Among the senders spamming that address are the Democratic Congressional Campaign Committee, Nancy Pelosi, The Democratic Governors Association, Beau Biden, Rand Paul, The Citizens Committee for the Right to Keep and Bear Arms, The Second Amendment Foundation, Americans for Limited Government, The Republican National Committee and AmeriPAC,

And you know what else? They coordinate their spamming campaigns.

Just last week, for example, the address received messages from The Citizens Committee for the Right to Keep and Bear Arms, The Second Amendment Foundation and AmeriPAC with the subject line “Food Crisis Alert,” all pitching MREs. For non-military veterans, MREs are Meals Ready to Eat, or emergency meals that require no refrigeration and have a years-long shelf life.

That multi-sourced campaign was one of many from both the right and the left to which that address has been subjected in the last four years.

Meanwhile, in their attacks on the Gingrich campaign, both Jennings and Elite Email jumped to a conclusion to which they had no right to jump. Check that. They had every right to jump to it. They were just wrong.

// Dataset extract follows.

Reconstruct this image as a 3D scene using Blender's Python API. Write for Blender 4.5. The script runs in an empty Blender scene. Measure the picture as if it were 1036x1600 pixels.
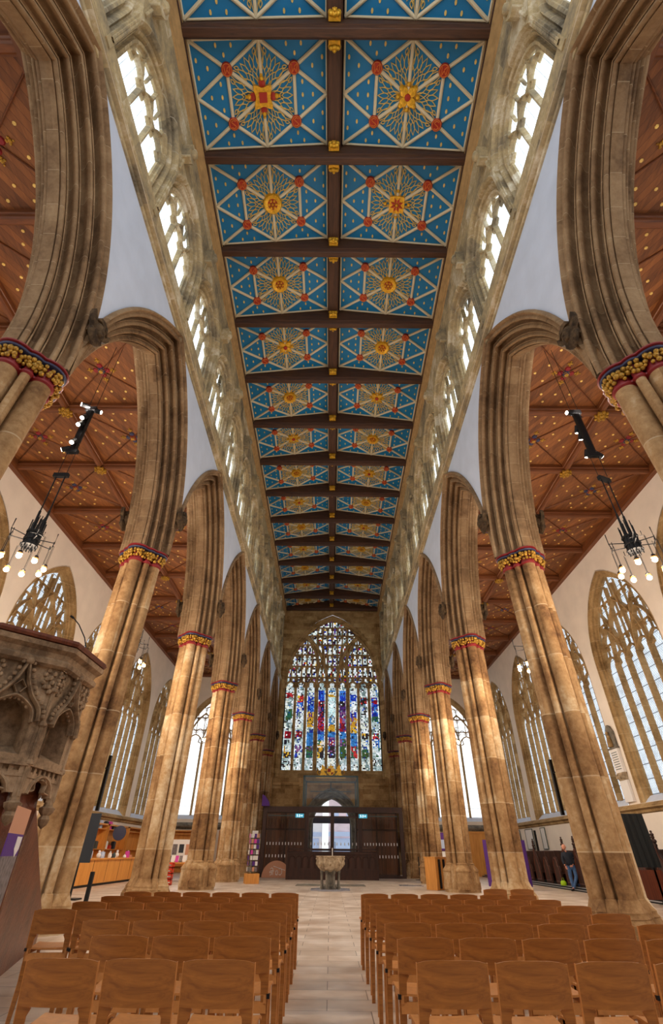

Both took issue with the following statement from the Gingrich camp’s privacy policy:

"We may obtain information about you from outside sources and add it to or combine it with the information we collect."

“This means that even if a donor did not supply their email address, the Gingrich campaign can use other personal information and perform an action known as ‘email appending’ to obtain an email address and piece together a complete record about the donor that they can ultimately sell,” wrote Elite Email in its press release.

Jennings’ column contained a similar charge.

Um, yes the Gingrich camp can use email appending services, just as anyone with a list of postal names and addresses can, but the content of its privacy policy doesn’t necessarily mean it will. There are all kinds of information available for appending—or overlaying, as it’s also known—such as demographic and geographic information.

Might the Gingrich campaign engage an email append service? Maybe, but its privacy policy isn’t an indication one way or the other.